I think Norwich had one very big thing we didn't; Organisation. And confidence to boot. They might not have been the best defensively, but they were better than we have been, and worse attacking than we are. So they had to go more attacking to carry a threat, but could do so without playing entirely riskily because of a better more strict and organised set-up and defence. We on the other hand, have to find a greater balance, we can afford to play less attacking because we have more attacking talent and threat, but the more we attack the more we expose ourselves. I think the situation between the two teams are somewhat similar but the balance of the teams is entirely different.
I think the main thing we're differing on is that I don't see our defence as a lost cause. I don't think that 8 games into the season, or 7 games when the tactics for this game were being drawn up, it was time to just completely write-off our defensive capabilities, and just go gung-ho, balls to the wall and try and attack so heavily that we make up for a defence that has no chance of keeping the ball out of our net. If we had been entirely hopeless all season, then I may have felt that way, and if we had been entirely hopeless against West Ham, then I may feel that way now, but I don't feel that way. I think despite what the stats tell you, despite what it seems, that our defence has enough quality to compete, we don't need to give up on them yet. I know people make stupid generalising statements like this all the time and it annoys me, "If you were at the game you'd know", "I saw it so I know what I'm talking about and you don't", but I firmly believe that if you'd seen the game you would feel the same. We defended very well for the vast, vast majority of the game, Carroll was a non-factor, their moves rarely got anywhere near our final third, and we were solid throughout. As I have said, and as you picked me up on, it
was a few uncontrollable errors that cost us the game and completely undermined the good work of the defence and team as a whole. The first goal was the most clear cut, and the one that cost us most, a simple, straight as an arrow lofted free kick into the area, dropping harmlessly into an area a couple of yards in front of Boruc, he could have come out and claimed it almost unchallenged, but he stayed at home and it bounced into the net. Will that happen again, almost certainly not, Boruc is a vastly experienced keeper and that is not a mistake that will be a recurring one. Out of order, but their third goal, a silly free-kick that wouldn't have been given most other times, another simple lofted ball into the box, which almost inexplicably Fonte ends up handballing. Calamitous? Yes. Uncontrollable? Yes. But is he likely to punch the ball in his own area gain? No. Then the second and fourth goals both came from a tired and out of position Yoshida (who as I have mentioned many times, played 180 minutes for his national team in the past 7 days) being beaten down the wing, the first leading to a simple square ball to Nolan for the tap-in, the second to a sublime goal from Maiga once the game was well dead. Poor defending? Undoubtedly. Uncontrollable? Not so much, could have been stopped. But will we often be calling on a fatigued low-confidence player to be playing in a position which they are not at all comfortable? I ****ing hope not!

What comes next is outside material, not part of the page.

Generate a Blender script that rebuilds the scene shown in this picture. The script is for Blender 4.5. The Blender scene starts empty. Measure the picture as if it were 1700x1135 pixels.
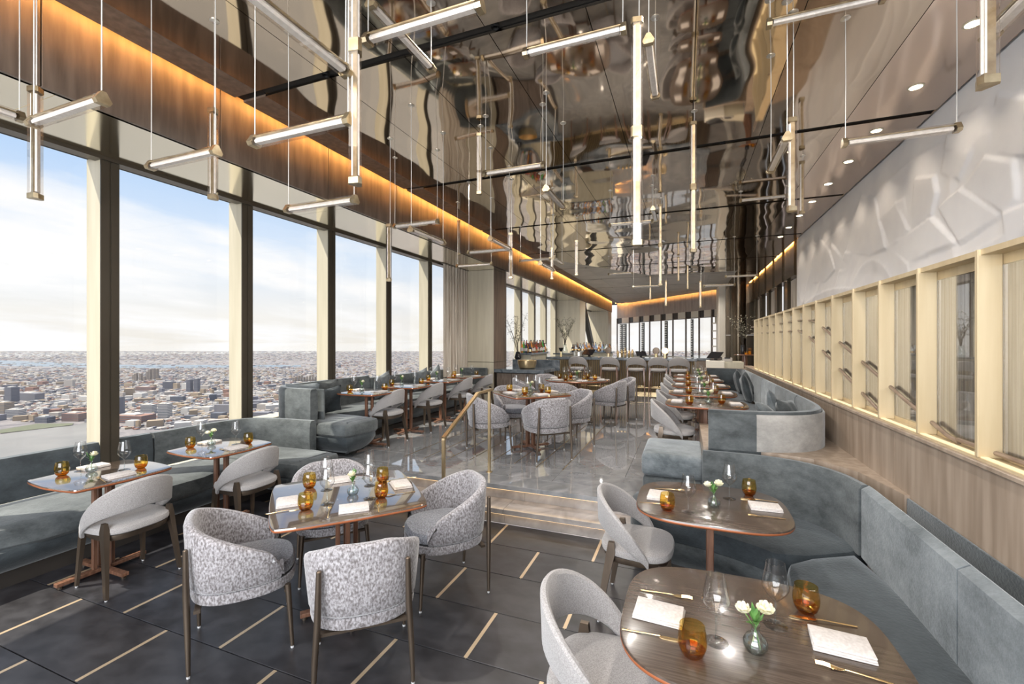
import bpy, bmesh, math, random
from mathutils import Vector, Matrix
R = math.radians
rnd = random.Random(7)
sc = bpy.context.scene
C = sc.collection

# ------------------------------------------------------------------ camera, world, sun, exposure
EYE = 1.75
cam_d = bpy.data.cameras.new('camera'); cam = bpy.data.objects.new('camera', cam_d); C.objects.link(cam)
cam_d.sensor_width = 36.0; cam_d.lens = 735.0 / 1700.0 * 36.0
cam_d.shift_y = -1.0 / 1700.0; cam_d.clip_end = 60000; cam_d.clip_start = 0.05
cam.location = (0, 0, EYE)
cam.rotation_euler = (R(90), 0, math.atan2(288.0, 735.0))
sc.camera = cam

sc.view_settings.view_transform = 'Standard'; sc.view_settings.look = 'None'
sc.view_settings.gamma = 1.0; sc.view_settings.exposure = 0.18
sc.view_settings.use_curve_mapping = False

def nd(nt, t, **kw):
    n = nt.nodes.new(t)
    for k, v in kw.items(): setattr(n, k, v)
    return n

def make_world():
    w = bpy.data.worlds.new('daylight'); sc.world = w; w.use_nodes = True
    nt = w.node_tree; nt.nodes.clear(); L = nt.links
    tc = nd(nt, 'ShaderNodeTexCoord'); sep = nd(nt, 'ShaderNodeSeparateXYZ')
    L.new(tc.outputs['Generated'], sep.inputs[0])
    ramp = nd(nt, 'ShaderNodeValToRGB')
    e = ramp.color_ramp.elements
    e[0].position = 0.0; e[0].color = (0.86, 0.82, 0.76, 1)
    e[1].position = 0.75; e[1].color = (0.20, 0.38, 0.78, 1)
    for p, c in ((0.05, (0.88, 0.86, 0.83, 1)), (0.16, (0.72, 0.81, 0.93, 1)), (0.34, (0.42, 0.62, 0.92, 1))):
        q = e.new(p); q.color = c
    L.new(sep.outputs['Z'], ramp.inputs[0])
    # flattened clouds: divide direction by its height so the banks thin towards the horizon
    mz = nd(nt, 'ShaderNodeMath', operation='ABSOLUTE'); L.new(sep.outputs['Z'], mz.inputs[0])
    az = nd(nt, 'ShaderNodeMath', operation='ADD'); L.new(mz.outputs[0], az.inputs[0]); az.inputs[1].default_value = 0.18
    dv = nd(nt, 'ShaderNodeVectorMath', operation='DIVIDE'); L.new(tc.outputs['Generated'], dv.inputs[0])
    cmb = nd(nt, 'ShaderNodeCombineXYZ')
    for i in range(3): L.new(az.outputs[0], cmb.inputs[i])
    L.new(cmb.outputs[0], dv.inputs[1])
    mp = nd(nt, 'ShaderNodeMapping'); mp.inputs['Scale'].default_value = (1.0, 0.55, 1.0); mp.inputs['Location'].default_value = (3.1, 0.4, 0.0)
    L.new(dv.outputs[0], mp.inputs[0])
    nz = nd(nt, 'ShaderNodeTexNoise'); nz.inputs['Scale'].default_value = 1.25; nz.inputs['Detail'].default_value = 7; nz.inputs['Roughness'].default_value = 0.52
    L.new(mp.outputs[0], nz.inputs['Vector'])
    cr = nd(nt, 'ShaderNodeValToRGB'); cr.color_ramp.elements[0].position = 0.43; cr.color_ramp.elements[1].position = 0.60
    L.new(nz.outputs['Fac'], cr.inputs[0])
    mx = nd(nt, 'ShaderNodeMix', data_type='RGBA'); L.new(cr.outputs[0], mx.inputs[0]); L.new(ramp.outputs[0], mx.inputs[6])
    mx.inputs[7].default_value = (0.96, 0.95, 0.95, 1)
    bg = nd(nt, 'ShaderNodeBackground'); L.new(mx.outputs[2], bg.inputs[0]); bg.inputs[1].default_value = 0.98
    out = nd(nt, 'ShaderNodeOutputWorld'); L.new(bg.outputs[0], out.inputs[0])
make_world()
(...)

Those four goals, the four times that West Ham threatened in the game, all came from more defensive errors from lack of concentration which has happened an entirely unacceptable amount of times this season. But it wasn't our defence being comprehensively out played and shown to have no quality, it wasn't Hooiveld getting embarassed by a quick skillful player and giving away another penalty, it wasn't our starting LB getting beaten all-ends up and allowing a threat to be placed on our goal, it wasn't another rebounding ball not being cleared and being allowed to fall to their team, these were not recurring errors, the theme was recurring, the errors were not. For those reasons, I believe it wasn't just a case of yet more of the same rubbish that our defence has been presenting, it was just a case of a team with **** luck, bad injuries and rock-bottom confidence. And under those circumstances, I am not prepared to give up on our defence, I believe unfairly, and just accept that they are terrible and go all out attack to compensate. There is still reason to have hope and have faith, still reason to try and play in a manner where we will not concede, and I think the worst thing to do right now is to give up on our lads, show them that we do not believe in them when they already have no confidence, and just leave them stranded as we commit to attacking the other team. At this stage of the season, we need to have confidence in them, protect them, give them help, and I do believe that we can put in a performance very very similar to the one we did against West Ham and come away with a clean sheet, and a huge breath of confidence injected into the team. If in a few games time, we've again conceded 3 or 4 against Spurs and WBA, and then put in another poor performance against Swansea with more pathetic errors, then I'll start to think it's time to explore other options and try and compensate for our defence by attacking the **** out of teams, but for now, it is not yet time for desperate measures. The tide is against us right now, we're being forced out to sea by these errors, but to accept that, to allow the tide to take us and let us get swallowed up by the current would be a mistake, we still have the strength to fight against it, we just need to push through and soon we'll be sat on the beach with an ice cream, relaxing and enjoying the warm glow of the Premier League.